┌─ Supplied information

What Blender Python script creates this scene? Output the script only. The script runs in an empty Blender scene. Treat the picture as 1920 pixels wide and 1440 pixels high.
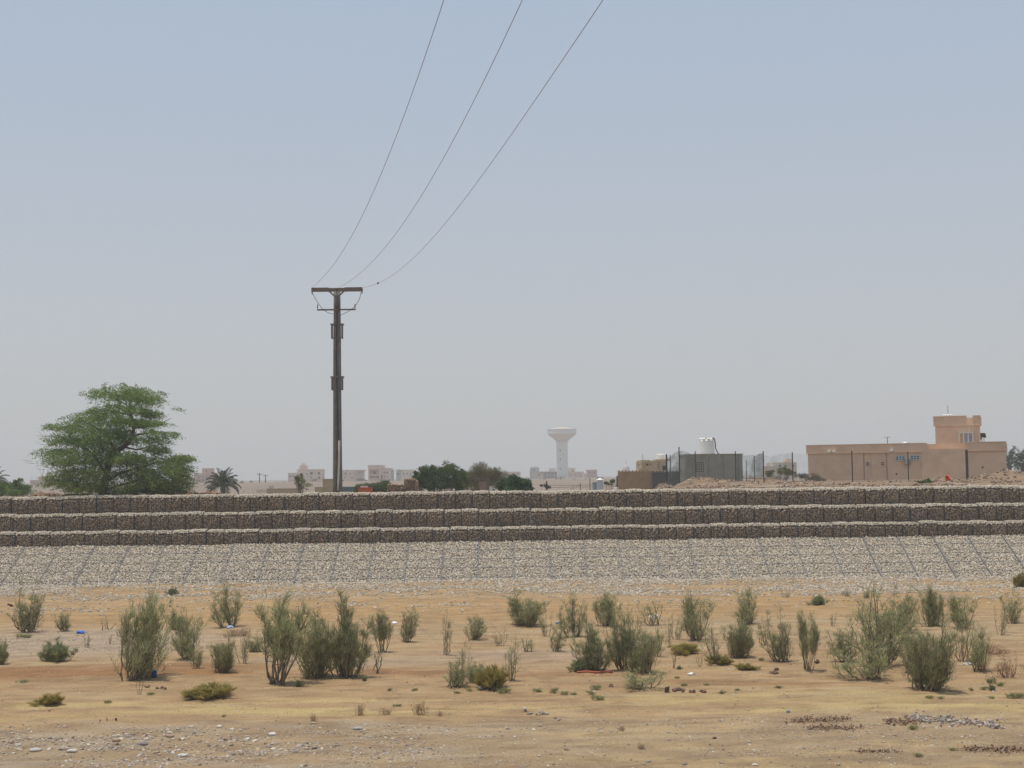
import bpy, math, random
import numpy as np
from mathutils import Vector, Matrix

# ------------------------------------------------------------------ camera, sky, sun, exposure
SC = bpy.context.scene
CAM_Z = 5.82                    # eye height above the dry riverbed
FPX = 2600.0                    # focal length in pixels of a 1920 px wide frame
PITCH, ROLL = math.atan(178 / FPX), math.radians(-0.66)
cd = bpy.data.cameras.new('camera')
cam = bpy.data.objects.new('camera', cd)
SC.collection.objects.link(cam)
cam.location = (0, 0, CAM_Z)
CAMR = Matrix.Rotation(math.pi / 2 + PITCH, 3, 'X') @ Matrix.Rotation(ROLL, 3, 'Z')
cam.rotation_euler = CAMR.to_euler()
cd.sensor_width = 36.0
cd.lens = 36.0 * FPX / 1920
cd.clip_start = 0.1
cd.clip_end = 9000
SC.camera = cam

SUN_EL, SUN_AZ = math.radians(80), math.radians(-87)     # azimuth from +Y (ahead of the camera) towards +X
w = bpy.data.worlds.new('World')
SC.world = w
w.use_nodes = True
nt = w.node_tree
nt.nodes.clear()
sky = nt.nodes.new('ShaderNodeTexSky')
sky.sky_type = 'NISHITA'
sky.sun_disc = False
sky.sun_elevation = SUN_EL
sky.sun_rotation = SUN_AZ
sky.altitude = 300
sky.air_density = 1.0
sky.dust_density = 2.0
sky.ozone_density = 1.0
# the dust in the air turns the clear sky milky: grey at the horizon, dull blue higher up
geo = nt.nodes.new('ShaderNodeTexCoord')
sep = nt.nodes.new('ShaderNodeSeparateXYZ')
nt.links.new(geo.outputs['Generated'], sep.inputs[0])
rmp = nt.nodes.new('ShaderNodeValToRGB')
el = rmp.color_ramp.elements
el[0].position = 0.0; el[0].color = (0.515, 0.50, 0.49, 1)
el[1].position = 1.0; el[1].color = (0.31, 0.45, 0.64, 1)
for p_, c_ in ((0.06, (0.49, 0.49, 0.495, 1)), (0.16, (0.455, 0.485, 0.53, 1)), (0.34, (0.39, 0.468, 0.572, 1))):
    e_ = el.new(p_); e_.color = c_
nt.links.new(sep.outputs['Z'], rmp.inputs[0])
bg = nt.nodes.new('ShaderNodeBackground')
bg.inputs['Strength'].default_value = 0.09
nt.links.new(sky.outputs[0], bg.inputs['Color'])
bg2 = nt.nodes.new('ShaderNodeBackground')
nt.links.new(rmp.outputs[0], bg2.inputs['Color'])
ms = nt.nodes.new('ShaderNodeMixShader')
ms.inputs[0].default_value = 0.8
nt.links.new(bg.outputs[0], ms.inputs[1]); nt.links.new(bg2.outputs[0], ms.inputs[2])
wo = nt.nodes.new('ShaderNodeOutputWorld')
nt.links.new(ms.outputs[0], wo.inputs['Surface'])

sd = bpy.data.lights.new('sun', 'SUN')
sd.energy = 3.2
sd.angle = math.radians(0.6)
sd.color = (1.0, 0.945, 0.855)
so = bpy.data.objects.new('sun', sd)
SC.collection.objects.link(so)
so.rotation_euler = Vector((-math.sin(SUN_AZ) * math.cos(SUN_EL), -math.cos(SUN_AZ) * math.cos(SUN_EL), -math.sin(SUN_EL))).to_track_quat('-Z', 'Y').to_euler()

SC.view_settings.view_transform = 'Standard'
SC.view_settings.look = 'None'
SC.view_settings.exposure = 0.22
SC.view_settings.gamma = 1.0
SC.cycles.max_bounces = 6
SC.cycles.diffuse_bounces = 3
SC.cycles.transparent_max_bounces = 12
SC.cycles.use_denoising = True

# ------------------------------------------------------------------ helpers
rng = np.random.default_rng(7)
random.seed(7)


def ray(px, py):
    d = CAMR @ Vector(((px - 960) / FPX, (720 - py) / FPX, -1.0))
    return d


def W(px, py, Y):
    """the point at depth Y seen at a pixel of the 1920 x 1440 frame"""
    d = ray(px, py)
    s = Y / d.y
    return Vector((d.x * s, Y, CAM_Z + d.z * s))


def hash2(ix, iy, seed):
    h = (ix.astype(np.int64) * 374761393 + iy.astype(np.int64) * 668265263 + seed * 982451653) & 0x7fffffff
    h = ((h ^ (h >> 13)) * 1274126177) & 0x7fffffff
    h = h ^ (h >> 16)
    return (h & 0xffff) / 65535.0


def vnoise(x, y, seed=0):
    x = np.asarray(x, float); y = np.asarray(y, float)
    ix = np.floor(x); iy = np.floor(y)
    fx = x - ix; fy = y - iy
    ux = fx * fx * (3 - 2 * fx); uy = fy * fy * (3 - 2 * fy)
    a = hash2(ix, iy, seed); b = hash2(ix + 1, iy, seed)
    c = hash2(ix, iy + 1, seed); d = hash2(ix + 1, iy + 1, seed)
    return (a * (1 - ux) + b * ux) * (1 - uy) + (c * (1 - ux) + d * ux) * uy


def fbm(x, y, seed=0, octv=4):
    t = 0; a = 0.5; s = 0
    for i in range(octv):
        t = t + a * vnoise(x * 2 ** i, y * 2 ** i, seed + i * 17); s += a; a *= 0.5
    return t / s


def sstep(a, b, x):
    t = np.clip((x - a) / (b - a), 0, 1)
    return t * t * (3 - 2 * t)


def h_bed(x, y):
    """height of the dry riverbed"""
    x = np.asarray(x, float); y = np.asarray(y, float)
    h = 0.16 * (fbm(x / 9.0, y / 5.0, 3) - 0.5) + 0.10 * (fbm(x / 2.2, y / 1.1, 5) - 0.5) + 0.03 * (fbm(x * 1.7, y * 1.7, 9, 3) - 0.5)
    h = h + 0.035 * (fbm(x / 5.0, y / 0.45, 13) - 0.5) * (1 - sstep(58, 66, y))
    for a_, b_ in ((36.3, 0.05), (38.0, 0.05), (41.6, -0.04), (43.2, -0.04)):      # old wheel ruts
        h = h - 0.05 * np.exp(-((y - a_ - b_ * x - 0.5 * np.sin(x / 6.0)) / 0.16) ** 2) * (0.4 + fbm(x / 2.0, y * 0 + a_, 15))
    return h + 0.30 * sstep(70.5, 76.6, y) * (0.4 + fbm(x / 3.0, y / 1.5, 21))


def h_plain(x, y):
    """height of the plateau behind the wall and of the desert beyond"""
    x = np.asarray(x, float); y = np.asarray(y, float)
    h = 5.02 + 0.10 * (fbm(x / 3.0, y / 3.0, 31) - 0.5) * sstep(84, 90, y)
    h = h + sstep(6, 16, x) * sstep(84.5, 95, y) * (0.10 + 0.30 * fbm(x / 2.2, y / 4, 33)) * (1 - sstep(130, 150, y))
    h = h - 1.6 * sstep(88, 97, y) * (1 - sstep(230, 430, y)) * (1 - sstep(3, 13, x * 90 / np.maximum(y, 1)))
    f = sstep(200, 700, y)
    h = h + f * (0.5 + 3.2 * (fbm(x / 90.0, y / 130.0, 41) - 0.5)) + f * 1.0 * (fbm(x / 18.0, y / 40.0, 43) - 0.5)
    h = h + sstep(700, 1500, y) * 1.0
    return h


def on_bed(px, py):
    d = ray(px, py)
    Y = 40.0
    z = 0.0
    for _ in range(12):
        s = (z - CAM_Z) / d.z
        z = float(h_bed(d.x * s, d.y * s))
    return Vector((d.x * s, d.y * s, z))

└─

* Given request
Skip the pictures, please, and transcribe only the lines from the beginning of the material through the one that contains "from mathutils import Vector, Matrix".

* Complete answer
What Blender Python script creates this scene? Output the script only. The script runs in an empty Blender scene. Treat the picture as 1920 pixels wide and 1440 pixels high.
import bpy, math, random
import numpy as np
from mathutils import Vector, Matrix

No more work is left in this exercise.